A run of records

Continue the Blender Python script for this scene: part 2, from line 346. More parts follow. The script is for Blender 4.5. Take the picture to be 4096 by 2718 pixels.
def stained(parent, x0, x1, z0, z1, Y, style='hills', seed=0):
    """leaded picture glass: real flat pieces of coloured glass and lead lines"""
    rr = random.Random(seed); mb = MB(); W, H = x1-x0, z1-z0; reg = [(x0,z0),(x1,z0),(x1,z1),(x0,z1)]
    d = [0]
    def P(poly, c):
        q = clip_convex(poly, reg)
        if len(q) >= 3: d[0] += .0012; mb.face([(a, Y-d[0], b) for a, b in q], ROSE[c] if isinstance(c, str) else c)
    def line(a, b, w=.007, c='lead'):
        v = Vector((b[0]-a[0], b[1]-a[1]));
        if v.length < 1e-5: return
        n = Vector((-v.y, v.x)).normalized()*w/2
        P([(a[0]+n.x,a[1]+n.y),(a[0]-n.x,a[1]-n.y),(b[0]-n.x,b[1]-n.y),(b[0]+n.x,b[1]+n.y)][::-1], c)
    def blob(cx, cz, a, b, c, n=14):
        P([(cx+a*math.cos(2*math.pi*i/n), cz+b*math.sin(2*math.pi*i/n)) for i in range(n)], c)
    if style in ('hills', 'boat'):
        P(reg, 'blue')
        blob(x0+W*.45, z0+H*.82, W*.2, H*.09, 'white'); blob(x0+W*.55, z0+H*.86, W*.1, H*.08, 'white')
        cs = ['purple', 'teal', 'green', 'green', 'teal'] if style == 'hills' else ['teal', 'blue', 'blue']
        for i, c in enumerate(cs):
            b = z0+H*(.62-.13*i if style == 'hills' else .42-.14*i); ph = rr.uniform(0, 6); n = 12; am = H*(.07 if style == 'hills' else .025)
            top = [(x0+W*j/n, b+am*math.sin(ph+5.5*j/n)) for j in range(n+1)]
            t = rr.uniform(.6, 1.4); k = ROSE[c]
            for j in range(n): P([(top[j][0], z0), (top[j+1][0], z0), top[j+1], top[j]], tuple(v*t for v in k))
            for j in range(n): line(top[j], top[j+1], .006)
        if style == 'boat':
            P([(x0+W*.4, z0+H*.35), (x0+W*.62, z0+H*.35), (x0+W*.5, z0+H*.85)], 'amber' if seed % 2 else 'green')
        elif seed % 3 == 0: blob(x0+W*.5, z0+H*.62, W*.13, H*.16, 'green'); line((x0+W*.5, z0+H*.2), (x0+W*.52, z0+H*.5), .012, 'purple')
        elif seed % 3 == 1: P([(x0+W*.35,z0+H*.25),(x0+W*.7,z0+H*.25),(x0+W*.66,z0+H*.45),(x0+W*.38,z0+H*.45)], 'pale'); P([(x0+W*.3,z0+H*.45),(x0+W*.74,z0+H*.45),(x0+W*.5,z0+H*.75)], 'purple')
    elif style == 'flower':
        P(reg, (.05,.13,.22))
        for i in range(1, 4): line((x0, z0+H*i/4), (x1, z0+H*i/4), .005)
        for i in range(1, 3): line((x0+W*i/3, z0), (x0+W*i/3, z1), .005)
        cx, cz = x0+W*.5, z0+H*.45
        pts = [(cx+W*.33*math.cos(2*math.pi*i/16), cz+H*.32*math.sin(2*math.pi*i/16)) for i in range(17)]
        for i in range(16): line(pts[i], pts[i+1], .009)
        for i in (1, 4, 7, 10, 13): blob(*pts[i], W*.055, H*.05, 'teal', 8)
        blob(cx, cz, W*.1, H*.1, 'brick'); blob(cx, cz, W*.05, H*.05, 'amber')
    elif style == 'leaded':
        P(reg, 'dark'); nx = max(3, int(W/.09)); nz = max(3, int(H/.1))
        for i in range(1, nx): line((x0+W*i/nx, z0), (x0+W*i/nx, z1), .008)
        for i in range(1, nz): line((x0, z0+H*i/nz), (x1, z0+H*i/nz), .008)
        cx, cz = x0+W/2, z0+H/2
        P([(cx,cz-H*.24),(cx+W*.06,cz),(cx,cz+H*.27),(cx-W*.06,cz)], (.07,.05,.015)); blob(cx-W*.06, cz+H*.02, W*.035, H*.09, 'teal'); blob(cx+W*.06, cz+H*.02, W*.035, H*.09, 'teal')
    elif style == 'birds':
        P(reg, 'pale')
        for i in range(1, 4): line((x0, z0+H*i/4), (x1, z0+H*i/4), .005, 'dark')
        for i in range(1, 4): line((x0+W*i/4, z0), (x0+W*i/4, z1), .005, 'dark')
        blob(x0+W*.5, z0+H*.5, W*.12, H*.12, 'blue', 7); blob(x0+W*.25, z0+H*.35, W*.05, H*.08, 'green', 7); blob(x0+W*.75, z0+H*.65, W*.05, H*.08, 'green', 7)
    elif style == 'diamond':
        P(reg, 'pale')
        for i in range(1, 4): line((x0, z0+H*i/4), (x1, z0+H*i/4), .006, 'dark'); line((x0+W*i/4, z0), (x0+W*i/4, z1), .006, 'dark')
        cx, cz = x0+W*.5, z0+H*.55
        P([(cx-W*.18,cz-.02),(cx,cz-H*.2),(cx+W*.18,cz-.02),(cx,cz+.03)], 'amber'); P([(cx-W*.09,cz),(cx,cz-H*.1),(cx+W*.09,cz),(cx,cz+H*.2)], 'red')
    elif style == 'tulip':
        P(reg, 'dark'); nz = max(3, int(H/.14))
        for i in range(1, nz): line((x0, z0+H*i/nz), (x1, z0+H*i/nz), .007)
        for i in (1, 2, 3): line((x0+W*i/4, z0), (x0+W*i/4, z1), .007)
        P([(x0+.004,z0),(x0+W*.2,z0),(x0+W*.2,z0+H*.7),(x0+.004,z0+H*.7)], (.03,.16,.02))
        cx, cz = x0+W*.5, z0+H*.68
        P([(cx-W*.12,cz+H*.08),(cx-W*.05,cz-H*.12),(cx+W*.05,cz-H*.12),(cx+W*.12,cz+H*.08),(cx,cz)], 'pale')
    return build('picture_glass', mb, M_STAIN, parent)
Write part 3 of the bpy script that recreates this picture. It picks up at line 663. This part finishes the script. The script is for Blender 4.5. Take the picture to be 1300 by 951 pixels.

**Prompt**
In the listing above, find each line with the word "this" and copy it.

**Task response**
Continue the Blender Python script for this scene: part 2, from line 346. More parts follow. The script is for Blender 4.5. Take the picture to be 4096 by 2718 pixels.
Write part 3 of the bpy script that recreates this picture. It picks up at line 663. This part finishes the script. The script is for Blender 4.5. Take the picture to be 1300 by 951 pixels.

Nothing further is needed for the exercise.